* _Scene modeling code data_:
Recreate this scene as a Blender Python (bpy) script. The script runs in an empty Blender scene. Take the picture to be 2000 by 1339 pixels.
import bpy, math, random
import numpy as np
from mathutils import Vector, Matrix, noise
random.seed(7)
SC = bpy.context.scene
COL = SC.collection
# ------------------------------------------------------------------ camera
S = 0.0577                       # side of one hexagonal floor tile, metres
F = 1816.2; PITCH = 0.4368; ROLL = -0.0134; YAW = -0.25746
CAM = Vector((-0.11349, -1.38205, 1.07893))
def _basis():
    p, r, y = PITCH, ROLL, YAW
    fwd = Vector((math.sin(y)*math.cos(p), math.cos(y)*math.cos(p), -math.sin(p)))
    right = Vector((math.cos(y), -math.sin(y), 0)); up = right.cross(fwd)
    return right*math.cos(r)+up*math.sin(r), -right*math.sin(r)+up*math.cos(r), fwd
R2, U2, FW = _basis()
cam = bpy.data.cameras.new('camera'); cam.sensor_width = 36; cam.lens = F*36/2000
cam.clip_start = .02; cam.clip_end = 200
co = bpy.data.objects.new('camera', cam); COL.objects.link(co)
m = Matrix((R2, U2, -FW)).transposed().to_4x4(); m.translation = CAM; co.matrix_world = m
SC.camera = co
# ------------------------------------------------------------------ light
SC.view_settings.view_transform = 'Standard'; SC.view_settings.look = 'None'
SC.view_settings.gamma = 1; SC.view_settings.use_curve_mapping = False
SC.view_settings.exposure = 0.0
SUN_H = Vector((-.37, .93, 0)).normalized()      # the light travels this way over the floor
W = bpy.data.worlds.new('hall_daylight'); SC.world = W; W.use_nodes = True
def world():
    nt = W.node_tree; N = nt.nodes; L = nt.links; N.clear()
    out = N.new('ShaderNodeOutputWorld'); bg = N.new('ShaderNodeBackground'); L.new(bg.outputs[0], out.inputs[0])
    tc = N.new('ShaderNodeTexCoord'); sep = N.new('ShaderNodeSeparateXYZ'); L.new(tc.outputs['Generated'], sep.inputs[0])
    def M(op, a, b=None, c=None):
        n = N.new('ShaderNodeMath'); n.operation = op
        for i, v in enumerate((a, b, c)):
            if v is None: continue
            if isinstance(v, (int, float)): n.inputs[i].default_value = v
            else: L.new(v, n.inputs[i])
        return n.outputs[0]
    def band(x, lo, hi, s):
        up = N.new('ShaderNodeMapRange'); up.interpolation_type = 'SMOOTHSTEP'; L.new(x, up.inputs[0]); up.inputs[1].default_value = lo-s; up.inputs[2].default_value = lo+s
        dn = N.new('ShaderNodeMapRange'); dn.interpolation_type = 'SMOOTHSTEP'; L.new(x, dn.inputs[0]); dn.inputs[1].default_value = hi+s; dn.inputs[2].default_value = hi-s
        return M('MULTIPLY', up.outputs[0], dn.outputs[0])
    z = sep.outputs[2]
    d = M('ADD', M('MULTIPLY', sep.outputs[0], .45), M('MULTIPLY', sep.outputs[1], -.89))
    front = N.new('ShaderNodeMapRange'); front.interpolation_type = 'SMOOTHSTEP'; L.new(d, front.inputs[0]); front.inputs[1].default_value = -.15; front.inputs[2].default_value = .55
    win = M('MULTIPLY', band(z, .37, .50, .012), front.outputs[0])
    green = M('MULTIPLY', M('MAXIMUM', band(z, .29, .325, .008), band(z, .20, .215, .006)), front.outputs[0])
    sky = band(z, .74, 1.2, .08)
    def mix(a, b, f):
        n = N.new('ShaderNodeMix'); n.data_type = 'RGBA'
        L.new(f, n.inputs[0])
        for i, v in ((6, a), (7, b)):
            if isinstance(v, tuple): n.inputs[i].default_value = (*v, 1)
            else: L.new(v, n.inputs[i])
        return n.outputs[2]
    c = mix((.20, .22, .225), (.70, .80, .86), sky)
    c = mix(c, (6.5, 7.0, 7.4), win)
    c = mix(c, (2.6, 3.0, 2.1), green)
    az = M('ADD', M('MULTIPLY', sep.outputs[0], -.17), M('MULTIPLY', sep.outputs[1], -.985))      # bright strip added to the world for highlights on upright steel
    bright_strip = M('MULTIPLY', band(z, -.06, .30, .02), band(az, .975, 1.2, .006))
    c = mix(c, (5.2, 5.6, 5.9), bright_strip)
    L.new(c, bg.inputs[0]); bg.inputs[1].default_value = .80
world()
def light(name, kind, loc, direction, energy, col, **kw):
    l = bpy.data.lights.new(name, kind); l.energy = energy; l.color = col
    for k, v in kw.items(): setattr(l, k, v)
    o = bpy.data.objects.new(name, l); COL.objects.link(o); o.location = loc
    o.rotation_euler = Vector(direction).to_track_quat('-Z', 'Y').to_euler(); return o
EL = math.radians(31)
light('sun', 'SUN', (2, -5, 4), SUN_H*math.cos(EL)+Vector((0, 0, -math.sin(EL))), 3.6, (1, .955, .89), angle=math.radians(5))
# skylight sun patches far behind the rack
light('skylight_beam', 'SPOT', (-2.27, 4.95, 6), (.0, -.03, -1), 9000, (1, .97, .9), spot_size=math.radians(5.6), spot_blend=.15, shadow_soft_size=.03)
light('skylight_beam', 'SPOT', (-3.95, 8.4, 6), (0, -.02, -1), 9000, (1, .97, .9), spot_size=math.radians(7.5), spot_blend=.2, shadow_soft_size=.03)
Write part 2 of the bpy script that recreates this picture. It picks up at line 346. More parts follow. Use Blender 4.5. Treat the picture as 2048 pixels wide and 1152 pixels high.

* _Required task_:
Please reproduce the entire listing, exactly as shown.

* _Complete output_:
Recreate this scene as a Blender Python (bpy) script. The script runs in an empty Blender scene. Take the picture to be 2000 by 1339 pixels.
import bpy, math, random
import numpy as np
from mathutils import Vector, Matrix, noise
random.seed(7)
SC = bpy.context.scene
COL = SC.collection
# ------------------------------------------------------------------ camera
S = 0.0577                       # side of one hexagonal floor tile, metres
F = 1816.2; PITCH = 0.4368; ROLL = -0.0134; YAW = -0.25746
CAM = Vector((-0.11349, -1.38205, 1.07893))
def _basis():
    p, r, y = PITCH, ROLL, YAW
    fwd = Vector((math.sin(y)*math.cos(p), math.cos(y)*math.cos(p), -math.sin(p)))
    right = Vector((math.cos(y), -math.sin(y), 0)); up = right.cross(fwd)
    return right*math.cos(r)+up*math.sin(r), -right*math.sin(r)+up*math.cos(r), fwd
R2, U2, FW = _basis()
cam = bpy.data.cameras.new('camera'); cam.sensor_width = 36; cam.lens = F*36/2000
cam.clip_start = .02; cam.clip_end = 200
co = bpy.data.objects.new('camera', cam); COL.objects.link(co)
m = Matrix((R2, U2, -FW)).transposed().to_4x4(); m.translation = CAM; co.matrix_world = m
SC.camera = co
# ------------------------------------------------------------------ light
SC.view_settings.view_transform = 'Standard'; SC.view_settings.look = 'None'
SC.view_settings.gamma = 1; SC.view_settings.use_curve_mapping = False
SC.view_settings.exposure = 0.0
SUN_H = Vector((-.37, .93, 0)).normalized()      # the light travels this way over the floor
W = bpy.data.worlds.new('hall_daylight'); SC.world = W; W.use_nodes = True
def world():
    nt = W.node_tree; N = nt.nodes; L = nt.links; N.clear()
    out = N.new('ShaderNodeOutputWorld'); bg = N.new('ShaderNodeBackground'); L.new(bg.outputs[0], out.inputs[0])
    tc = N.new('ShaderNodeTexCoord'); sep = N.new('ShaderNodeSeparateXYZ'); L.new(tc.outputs['Generated'], sep.inputs[0])
    def M(op, a, b=None, c=None):
        n = N.new('ShaderNodeMath'); n.operation = op
        for i, v in enumerate((a, b, c)):
            if v is None: continue
            if isinstance(v, (int, float)): n.inputs[i].default_value = v
            else: L.new(v, n.inputs[i])
        return n.outputs[0]
    def band(x, lo, hi, s):
        up = N.new('ShaderNodeMapRange'); up.interpolation_type = 'SMOOTHSTEP'; L.new(x, up.inputs[0]); up.inputs[1].default_value = lo-s; up.inputs[2].default_value = lo+s
        dn = N.new('ShaderNodeMapRange'); dn.interpolation_type = 'SMOOTHSTEP'; L.new(x, dn.inputs[0]); dn.inputs[1].default_value = hi+s; dn.inputs[2].default_value = hi-s
        return M('MULTIPLY', up.outputs[0], dn.outputs[0])
    z = sep.outputs[2]
    d = M('ADD', M('MULTIPLY', sep.outputs[0], .45), M('MULTIPLY', sep.outputs[1], -.89))
    front = N.new('ShaderNodeMapRange'); front.interpolation_type = 'SMOOTHSTEP'; L.new(d, front.inputs[0]); front.inputs[1].default_value = -.15; front.inputs[2].default_value = .55
    win = M('MULTIPLY', band(z, .37, .50, .012), front.outputs[0])
    green = M('MULTIPLY', M('MAXIMUM', band(z, .29, .325, .008), band(z, .20, .215, .006)), front.outputs[0])
    sky = band(z, .74, 1.2, .08)
    def mix(a, b, f):
        n = N.new('ShaderNodeMix'); n.data_type = 'RGBA'
        L.new(f, n.inputs[0])
        for i, v in ((6, a), (7, b)):
            if isinstance(v, tuple): n.inputs[i].default_value = (*v, 1)
            else: L.new(v, n.inputs[i])
        return n.outputs[2]
    c = mix((.20, .22, .225), (.70, .80, .86), sky)
    c = mix(c, (6.5, 7.0, 7.4), win)
    c = mix(c, (2.6, 3.0, 2.1), green)
    az = M('ADD', M('MULTIPLY', sep.outputs[0], -.17), M('MULTIPLY', sep.outputs[1], -.985))      # bright strip added to the world for highlights on upright steel
    bright_strip = M('MULTIPLY', band(z, -.06, .30, .02), band(az, .975, 1.2, .006))
    c = mix(c, (5.2, 5.6, 5.9), bright_strip)
    L.new(c, bg.inputs[0]); bg.inputs[1].default_value = .80
world()
def light(name, kind, loc, direction, energy, col, **kw):
    l = bpy.data.lights.new(name, kind); l.energy = energy; l.color = col
    for k, v in kw.items(): setattr(l, k, v)
    o = bpy.data.objects.new(name, l); COL.objects.link(o); o.location = loc
    o.rotation_euler = Vector(direction).to_track_quat('-Z', 'Y').to_euler(); return o
EL = math.radians(31)
light('sun', 'SUN', (2, -5, 4), SUN_H*math.cos(EL)+Vector((0, 0, -math.sin(EL))), 3.6, (1, .955, .89), angle=math.radians(5))
# skylight sun patches far behind the rack
light('skylight_beam', 'SPOT', (-2.27, 4.95, 6), (.0, -.03, -1), 9000, (1, .97, .9), spot_size=math.radians(5.6), spot_blend=.15, shadow_soft_size=.03)
light('skylight_beam', 'SPOT', (-3.95, 8.4, 6), (0, -.02, -1), 9000, (1, .97, .9), spot_size=math.radians(7.5), spot_blend=.2, shadow_soft_size=.03)
Write part 2 of the bpy script that recreates this picture. It picks up at line 346. More parts follow. Use Blender 4.5. Treat the picture as 2048 pixels wide and 1152 pixels high.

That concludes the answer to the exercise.